■ **The task**
Reproduce the listing below verbatim.

■ **Given data**
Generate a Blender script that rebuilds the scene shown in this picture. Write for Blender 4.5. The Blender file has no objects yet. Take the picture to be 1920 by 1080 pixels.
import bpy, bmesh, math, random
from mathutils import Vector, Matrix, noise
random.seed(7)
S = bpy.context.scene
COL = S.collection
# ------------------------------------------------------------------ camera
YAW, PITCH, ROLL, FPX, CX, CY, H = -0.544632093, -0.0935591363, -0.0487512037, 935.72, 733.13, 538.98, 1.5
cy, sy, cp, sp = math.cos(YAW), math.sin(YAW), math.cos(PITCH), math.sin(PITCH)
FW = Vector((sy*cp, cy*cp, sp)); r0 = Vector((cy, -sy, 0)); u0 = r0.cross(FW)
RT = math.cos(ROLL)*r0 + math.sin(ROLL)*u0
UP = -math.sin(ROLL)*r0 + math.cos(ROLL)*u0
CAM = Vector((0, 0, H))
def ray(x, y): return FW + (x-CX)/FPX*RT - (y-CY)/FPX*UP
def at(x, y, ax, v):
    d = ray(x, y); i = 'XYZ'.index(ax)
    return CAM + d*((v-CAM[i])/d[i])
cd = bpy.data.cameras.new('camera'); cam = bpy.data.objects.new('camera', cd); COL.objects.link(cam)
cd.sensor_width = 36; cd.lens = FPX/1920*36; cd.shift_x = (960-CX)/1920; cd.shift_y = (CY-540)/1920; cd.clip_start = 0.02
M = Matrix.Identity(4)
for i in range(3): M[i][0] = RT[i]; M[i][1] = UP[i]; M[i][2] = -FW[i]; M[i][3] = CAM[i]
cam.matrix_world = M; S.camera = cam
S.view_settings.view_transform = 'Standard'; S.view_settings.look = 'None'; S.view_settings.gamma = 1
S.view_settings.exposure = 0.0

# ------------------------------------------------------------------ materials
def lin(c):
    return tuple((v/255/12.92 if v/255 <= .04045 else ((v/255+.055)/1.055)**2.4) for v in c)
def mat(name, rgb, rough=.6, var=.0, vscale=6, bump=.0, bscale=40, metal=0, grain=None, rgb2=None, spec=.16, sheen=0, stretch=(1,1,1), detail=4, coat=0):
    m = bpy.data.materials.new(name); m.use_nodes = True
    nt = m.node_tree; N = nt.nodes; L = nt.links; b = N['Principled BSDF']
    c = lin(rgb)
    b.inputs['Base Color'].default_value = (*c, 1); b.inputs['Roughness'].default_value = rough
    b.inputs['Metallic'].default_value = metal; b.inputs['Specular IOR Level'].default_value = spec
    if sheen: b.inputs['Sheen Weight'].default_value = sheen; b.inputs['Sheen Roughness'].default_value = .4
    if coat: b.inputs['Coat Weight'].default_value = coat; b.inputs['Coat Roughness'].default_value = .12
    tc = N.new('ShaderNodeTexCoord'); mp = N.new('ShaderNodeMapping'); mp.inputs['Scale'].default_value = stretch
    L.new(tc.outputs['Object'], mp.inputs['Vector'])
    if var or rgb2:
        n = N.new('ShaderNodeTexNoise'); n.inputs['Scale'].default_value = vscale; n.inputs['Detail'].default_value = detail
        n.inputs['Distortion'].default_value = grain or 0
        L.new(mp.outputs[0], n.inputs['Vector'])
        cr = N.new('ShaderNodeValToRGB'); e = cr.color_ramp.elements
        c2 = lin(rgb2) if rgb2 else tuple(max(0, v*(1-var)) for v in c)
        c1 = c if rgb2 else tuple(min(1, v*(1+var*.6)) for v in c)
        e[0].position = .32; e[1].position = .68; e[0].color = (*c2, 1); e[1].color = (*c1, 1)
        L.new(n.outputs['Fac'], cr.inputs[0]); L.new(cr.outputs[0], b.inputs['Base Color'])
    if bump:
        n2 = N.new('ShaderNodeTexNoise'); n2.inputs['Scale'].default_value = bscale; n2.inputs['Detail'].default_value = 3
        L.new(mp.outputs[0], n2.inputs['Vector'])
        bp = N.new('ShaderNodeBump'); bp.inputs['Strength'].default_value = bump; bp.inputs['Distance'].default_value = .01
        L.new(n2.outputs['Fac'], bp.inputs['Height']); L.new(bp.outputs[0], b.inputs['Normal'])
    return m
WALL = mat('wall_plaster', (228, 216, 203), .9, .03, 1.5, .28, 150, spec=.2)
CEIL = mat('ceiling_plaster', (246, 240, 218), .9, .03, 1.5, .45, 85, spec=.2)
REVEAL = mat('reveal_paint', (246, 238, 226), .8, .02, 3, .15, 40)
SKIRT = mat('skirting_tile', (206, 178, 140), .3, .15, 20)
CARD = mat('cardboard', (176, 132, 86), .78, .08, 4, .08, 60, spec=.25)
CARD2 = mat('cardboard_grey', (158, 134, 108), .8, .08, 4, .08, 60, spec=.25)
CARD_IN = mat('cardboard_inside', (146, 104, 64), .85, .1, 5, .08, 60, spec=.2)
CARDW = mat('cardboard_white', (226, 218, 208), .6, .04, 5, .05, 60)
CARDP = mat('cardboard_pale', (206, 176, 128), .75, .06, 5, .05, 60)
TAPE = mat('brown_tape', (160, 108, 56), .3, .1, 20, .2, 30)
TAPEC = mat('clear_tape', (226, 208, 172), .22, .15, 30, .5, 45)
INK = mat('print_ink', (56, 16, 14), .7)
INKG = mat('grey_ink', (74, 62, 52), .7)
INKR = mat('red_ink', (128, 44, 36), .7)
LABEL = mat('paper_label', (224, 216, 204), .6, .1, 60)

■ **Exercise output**
Generate a Blender script that rebuilds the scene shown in this picture. Write for Blender 4.5. The Blender file has no objects yet. Take the picture to be 1920 by 1080 pixels.
import bpy, bmesh, math, random
from mathutils import Vector, Matrix, noise
random.seed(7)
S = bpy.context.scene
COL = S.collection
# ------------------------------------------------------------------ camera
YAW, PITCH, ROLL, FPX, CX, CY, H = -0.544632093, -0.0935591363, -0.0487512037, 935.72, 733.13, 538.98, 1.5
cy, sy, cp, sp = math.cos(YAW), math.sin(YAW), math.cos(PITCH), math.sin(PITCH)
FW = Vector((sy*cp, cy*cp, sp)); r0 = Vector((cy, -sy, 0)); u0 = r0.cross(FW)
RT = math.cos(ROLL)*r0 + math.sin(ROLL)*u0
UP = -math.sin(ROLL)*r0 + math.cos(ROLL)*u0
CAM = Vector((0, 0, H))
def ray(x, y): return FW + (x-CX)/FPX*RT - (y-CY)/FPX*UP
def at(x, y, ax, v):
    d = ray(x, y); i = 'XYZ'.index(ax)
    return CAM + d*((v-CAM[i])/d[i])
cd = bpy.data.cameras.new('camera'); cam = bpy.data.objects.new('camera', cd); COL.objects.link(cam)
cd.sensor_width = 36; cd.lens = FPX/1920*36; cd.shift_x = (960-CX)/1920; cd.shift_y = (CY-540)/1920; cd.clip_start = 0.02
M = Matrix.Identity(4)
for i in range(3): M[i][0] = RT[i]; M[i][1] = UP[i]; M[i][2] = -FW[i]; M[i][3] = CAM[i]
cam.matrix_world = M; S.camera = cam
S.view_settings.view_transform = 'Standard'; S.view_settings.look = 'None'; S.view_settings.gamma = 1
S.view_settings.exposure = 0.0

# ------------------------------------------------------------------ materials
def lin(c):
    return tuple((v/255/12.92 if v/255 <= .04045 else ((v/255+.055)/1.055)**2.4) for v in c)
def mat(name, rgb, rough=.6, var=.0, vscale=6, bump=.0, bscale=40, metal=0, grain=None, rgb2=None, spec=.16, sheen=0, stretch=(1,1,1), detail=4, coat=0):
    m = bpy.data.materials.new(name); m.use_nodes = True
    nt = m.node_tree; N = nt.nodes; L = nt.links; b = N['Principled BSDF']
    c = lin(rgb)
    b.inputs['Base Color'].default_value = (*c, 1); b.inputs['Roughness'].default_value = rough
    b.inputs['Metallic'].default_value = metal; b.inputs['Specular IOR Level'].default_value = spec
    if sheen: b.inputs['Sheen Weight'].default_value = sheen; b.inputs['Sheen Roughness'].default_value = .4
    if coat: b.inputs['Coat Weight'].default_value = coat; b.inputs['Coat Roughness'].default_value = .12
    tc = N.new('ShaderNodeTexCoord'); mp = N.new('ShaderNodeMapping'); mp.inputs['Scale'].default_value = stretch
    L.new(tc.outputs['Object'], mp.inputs['Vector'])
    if var or rgb2:
        n = N.new('ShaderNodeTexNoise'); n.inputs['Scale'].default_value = vscale; n.inputs['Detail'].default_value = detail
        n.inputs['Distortion'].default_value = grain or 0
        L.new(mp.outputs[0], n.inputs['Vector'])
        cr = N.new('ShaderNodeValToRGB'); e = cr.color_ramp.elements
        c2 = lin(rgb2) if rgb2 else tuple(max(0, v*(1-var)) for v in c)
        c1 = c if rgb2 else tuple(min(1, v*(1+var*.6)) for v in c)
        e[0].position = .32; e[1].position = .68; e[0].color = (*c2, 1); e[1].color = (*c1, 1)
        L.new(n.outputs['Fac'], cr.inputs[0]); L.new(cr.outputs[0], b.inputs['Base Color'])
    if bump:
        n2 = N.new('ShaderNodeTexNoise'); n2.inputs['Scale'].default_value = bscale; n2.inputs['Detail'].default_value = 3
        L.new(mp.outputs[0], n2.inputs['Vector'])
        bp = N.new('ShaderNodeBump'); bp.inputs['Strength'].default_value = bump; bp.inputs['Distance'].default_value = .01
        L.new(n2.outputs['Fac'], bp.inputs['Height']); L.new(bp.outputs[0], b.inputs['Normal'])
    return m
WALL = mat('wall_plaster', (228, 216, 203), .9, .03, 1.5, .28, 150, spec=.2)
CEIL = mat('ceiling_plaster', (246, 240, 218), .9, .03, 1.5, .45, 85, spec=.2)
REVEAL = mat('reveal_paint', (246, 238, 226), .8, .02, 3, .15, 40)
SKIRT = mat('skirting_tile', (206, 178, 140), .3, .15, 20)
CARD = mat('cardboard', (176, 132, 86), .78, .08, 4, .08, 60, spec=.25)
CARD2 = mat('cardboard_grey', (158, 134, 108), .8, .08, 4, .08, 60, spec=.25)
CARD_IN = mat('cardboard_inside', (146, 104, 64), .85, .1, 5, .08, 60, spec=.2)
CARDW = mat('cardboard_white', (226, 218, 208), .6, .04, 5, .05, 60)
CARDP = mat('cardboard_pale', (206, 176, 128), .75, .06, 5, .05, 60)
TAPE = mat('brown_tape', (160, 108, 56), .3, .1, 20, .2, 30)
TAPEC = mat('clear_tape', (226, 208, 172), .22, .15, 30, .5, 45)
INK = mat('print_ink', (56, 16, 14), .7)
INKG = mat('grey_ink', (74, 62, 52), .7)
INKR = mat('red_ink', (128, 44, 36), .7)
LABEL = mat('paper_label', (224, 216, 204), .6, .1, 60)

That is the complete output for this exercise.